Sí, todos estos fogonazos
están en el relato, que plantea de algún modo la esterilidad del caos frente al
vigor creativo del orden, pero nada de ello resulta ya tan prístino como pudo
serlo hace ciento y pico de años. Además el estilo es desfasado, la trama (como
queda dicho) ligera y sin detalle, y sobre todo harto predecible hasta su
desenlace. Peca también de cierta inexplicada precipitación en el giro que
toman los hechos al final, cuando el pueblo entero parece haberse vuelto de
pronto anarquista, en una persecución fantasiosa, a menudo absurda (las
pelotitas de papel), y siempre tamizada de charla insustancial. Todo resulta
ser un equívoco; los perseguían porque los creían anarquistas de veras. La
gente es buena y sensata, es de fiar, parece decirnos Chesterton. O quizás que
nada es lo que parece, que todo tiene un rostro y una espalda, una cara y un
envés.
La escena final de la obra,
tan analizada y discutida, tan piedra filosofal del relato, resulta hoy
deshilachada y voluntariosa: Domingo se declara el reclutador de todos ellos
(estaba cantado), el hombre en la sombra que repartía tarjetas de policía
secreta. Unos lo creen, otros dudan, pero todos son invitados a la mansión del
presidente. Cada uno debe disfrazarse de un día del Génesis y acudir a la
fiesta, y así lo hacen. ¿Quién es el Domingo?, parece el quid de la obra.
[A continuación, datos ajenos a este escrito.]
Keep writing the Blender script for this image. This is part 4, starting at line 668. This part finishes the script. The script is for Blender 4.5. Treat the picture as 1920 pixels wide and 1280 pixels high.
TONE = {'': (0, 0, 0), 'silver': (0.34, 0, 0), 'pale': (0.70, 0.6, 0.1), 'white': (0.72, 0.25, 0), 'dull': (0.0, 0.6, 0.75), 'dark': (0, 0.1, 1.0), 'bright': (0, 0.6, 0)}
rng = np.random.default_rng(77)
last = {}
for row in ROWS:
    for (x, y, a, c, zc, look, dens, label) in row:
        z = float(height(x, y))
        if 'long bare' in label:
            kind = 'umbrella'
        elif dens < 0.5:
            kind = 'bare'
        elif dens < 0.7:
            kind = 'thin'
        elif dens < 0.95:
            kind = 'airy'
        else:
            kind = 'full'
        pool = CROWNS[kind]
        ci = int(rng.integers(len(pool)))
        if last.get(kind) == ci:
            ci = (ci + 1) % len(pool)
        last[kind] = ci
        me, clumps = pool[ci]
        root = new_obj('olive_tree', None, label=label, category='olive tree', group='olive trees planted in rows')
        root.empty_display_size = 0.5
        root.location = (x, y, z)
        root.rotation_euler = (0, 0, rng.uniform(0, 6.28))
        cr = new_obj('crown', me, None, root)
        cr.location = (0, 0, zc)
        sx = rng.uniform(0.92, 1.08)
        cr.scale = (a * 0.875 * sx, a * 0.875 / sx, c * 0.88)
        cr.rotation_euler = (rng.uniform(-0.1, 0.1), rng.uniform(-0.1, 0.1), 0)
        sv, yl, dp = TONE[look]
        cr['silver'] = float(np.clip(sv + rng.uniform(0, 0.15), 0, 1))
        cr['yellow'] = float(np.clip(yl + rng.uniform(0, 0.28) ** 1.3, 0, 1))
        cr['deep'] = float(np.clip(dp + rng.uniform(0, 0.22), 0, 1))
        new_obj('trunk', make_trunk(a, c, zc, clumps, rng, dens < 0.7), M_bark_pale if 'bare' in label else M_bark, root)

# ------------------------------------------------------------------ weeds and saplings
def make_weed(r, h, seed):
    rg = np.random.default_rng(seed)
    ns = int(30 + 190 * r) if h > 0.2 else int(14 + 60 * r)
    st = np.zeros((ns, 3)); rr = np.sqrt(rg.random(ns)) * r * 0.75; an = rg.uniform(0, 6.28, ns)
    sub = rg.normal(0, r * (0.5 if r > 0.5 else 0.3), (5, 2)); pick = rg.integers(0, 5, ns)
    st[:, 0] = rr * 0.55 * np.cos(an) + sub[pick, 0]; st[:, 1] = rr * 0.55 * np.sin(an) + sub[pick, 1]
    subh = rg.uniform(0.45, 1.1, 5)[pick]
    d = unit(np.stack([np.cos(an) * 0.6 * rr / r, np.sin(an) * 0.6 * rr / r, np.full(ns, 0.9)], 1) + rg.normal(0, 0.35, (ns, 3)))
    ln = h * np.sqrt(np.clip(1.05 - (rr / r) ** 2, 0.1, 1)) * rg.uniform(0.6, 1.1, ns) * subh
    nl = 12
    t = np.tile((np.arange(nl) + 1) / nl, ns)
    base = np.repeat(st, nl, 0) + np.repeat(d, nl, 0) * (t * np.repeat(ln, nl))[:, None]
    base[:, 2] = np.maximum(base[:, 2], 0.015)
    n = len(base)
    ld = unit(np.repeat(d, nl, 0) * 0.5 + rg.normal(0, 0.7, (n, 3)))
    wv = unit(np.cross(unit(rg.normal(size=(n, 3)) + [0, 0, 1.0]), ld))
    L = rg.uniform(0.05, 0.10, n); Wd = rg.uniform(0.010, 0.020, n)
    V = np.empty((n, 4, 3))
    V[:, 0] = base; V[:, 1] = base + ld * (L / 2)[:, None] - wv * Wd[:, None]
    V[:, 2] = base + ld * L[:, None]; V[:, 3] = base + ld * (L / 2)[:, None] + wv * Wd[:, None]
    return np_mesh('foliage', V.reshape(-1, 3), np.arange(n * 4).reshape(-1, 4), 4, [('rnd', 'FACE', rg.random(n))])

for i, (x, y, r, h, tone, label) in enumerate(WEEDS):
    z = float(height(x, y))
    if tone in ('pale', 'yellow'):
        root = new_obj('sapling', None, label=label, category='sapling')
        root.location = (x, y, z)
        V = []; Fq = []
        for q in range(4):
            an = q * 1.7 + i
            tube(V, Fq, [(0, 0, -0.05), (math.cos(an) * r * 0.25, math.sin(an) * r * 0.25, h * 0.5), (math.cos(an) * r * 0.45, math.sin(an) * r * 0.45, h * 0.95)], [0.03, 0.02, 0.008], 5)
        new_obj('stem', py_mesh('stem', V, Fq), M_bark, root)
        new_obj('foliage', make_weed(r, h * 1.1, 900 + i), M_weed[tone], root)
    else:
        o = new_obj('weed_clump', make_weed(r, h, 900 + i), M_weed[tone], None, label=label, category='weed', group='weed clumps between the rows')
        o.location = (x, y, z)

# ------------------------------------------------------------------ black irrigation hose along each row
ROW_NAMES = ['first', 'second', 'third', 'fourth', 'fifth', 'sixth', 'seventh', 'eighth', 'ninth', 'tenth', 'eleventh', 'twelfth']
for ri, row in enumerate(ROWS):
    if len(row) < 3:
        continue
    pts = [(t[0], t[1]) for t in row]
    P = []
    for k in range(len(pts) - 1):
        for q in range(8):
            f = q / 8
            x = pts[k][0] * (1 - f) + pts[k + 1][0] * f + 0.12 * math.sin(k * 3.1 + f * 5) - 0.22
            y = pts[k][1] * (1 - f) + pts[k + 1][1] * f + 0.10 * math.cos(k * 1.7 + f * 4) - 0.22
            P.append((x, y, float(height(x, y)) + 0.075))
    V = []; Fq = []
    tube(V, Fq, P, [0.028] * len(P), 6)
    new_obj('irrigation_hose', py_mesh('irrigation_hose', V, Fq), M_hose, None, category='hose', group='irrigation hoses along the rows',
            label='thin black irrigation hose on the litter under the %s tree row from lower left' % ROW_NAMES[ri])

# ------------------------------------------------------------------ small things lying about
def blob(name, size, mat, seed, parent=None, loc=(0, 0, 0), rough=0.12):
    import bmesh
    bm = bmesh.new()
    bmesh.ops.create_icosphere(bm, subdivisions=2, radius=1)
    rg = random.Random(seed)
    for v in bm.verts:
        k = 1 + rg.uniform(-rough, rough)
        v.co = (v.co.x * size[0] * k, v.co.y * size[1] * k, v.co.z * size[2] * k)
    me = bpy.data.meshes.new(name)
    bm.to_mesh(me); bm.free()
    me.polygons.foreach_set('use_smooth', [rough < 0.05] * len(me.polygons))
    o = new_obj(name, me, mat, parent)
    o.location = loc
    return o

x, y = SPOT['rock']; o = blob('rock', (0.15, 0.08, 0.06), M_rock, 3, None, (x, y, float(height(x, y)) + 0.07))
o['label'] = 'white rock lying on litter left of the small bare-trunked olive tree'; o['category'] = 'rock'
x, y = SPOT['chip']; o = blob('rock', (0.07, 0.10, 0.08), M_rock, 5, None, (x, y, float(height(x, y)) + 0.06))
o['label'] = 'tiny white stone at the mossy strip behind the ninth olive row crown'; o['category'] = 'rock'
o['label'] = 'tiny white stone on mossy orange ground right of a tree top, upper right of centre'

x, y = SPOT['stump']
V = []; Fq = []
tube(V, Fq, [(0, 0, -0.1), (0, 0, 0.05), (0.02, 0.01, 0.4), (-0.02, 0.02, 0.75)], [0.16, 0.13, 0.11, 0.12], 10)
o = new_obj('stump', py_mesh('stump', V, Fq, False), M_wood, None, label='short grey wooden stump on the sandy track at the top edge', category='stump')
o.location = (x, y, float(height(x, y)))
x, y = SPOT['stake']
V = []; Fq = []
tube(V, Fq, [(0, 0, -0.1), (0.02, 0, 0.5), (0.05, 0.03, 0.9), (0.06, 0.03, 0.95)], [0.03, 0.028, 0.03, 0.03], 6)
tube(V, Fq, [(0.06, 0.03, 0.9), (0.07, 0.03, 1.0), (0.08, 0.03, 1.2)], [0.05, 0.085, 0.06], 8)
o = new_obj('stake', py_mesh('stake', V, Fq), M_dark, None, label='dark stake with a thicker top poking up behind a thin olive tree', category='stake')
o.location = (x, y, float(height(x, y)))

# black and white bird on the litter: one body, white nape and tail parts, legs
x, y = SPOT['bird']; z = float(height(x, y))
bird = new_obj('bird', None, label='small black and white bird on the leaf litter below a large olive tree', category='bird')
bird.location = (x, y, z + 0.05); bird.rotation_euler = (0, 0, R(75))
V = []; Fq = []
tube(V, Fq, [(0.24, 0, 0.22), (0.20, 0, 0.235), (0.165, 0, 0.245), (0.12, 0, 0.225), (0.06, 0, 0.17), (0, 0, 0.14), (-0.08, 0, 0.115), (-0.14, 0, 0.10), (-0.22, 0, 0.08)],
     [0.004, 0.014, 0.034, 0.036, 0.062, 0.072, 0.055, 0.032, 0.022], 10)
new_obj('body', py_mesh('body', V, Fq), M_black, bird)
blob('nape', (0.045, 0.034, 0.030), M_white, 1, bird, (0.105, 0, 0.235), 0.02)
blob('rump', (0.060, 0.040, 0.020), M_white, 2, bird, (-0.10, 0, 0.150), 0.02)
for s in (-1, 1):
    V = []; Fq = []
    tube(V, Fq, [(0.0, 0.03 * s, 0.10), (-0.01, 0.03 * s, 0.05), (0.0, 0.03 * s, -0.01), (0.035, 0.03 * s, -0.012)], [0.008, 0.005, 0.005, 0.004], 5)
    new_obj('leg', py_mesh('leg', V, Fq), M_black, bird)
¿Dios, Satán? ¿Solo un hombre que juega y observa? Nada es verdad o mentira y
todo parece caras de una misma moneda; disquisiciones que nos pillan a todos
algo crecidos ya.
Termina el relato con Syme
despertándose en Saffrom Park, como al inicio. ¿Un sueño, una pesadilla? El
joven piensa en la mujer con la que discutía Gregory. Decide buscarla; basta
pues con el sueño del día a día, nos insinúa el autor. Poco, insuficiente,
predecible. El tiempo no perdona; ni siquiera a Chesterton.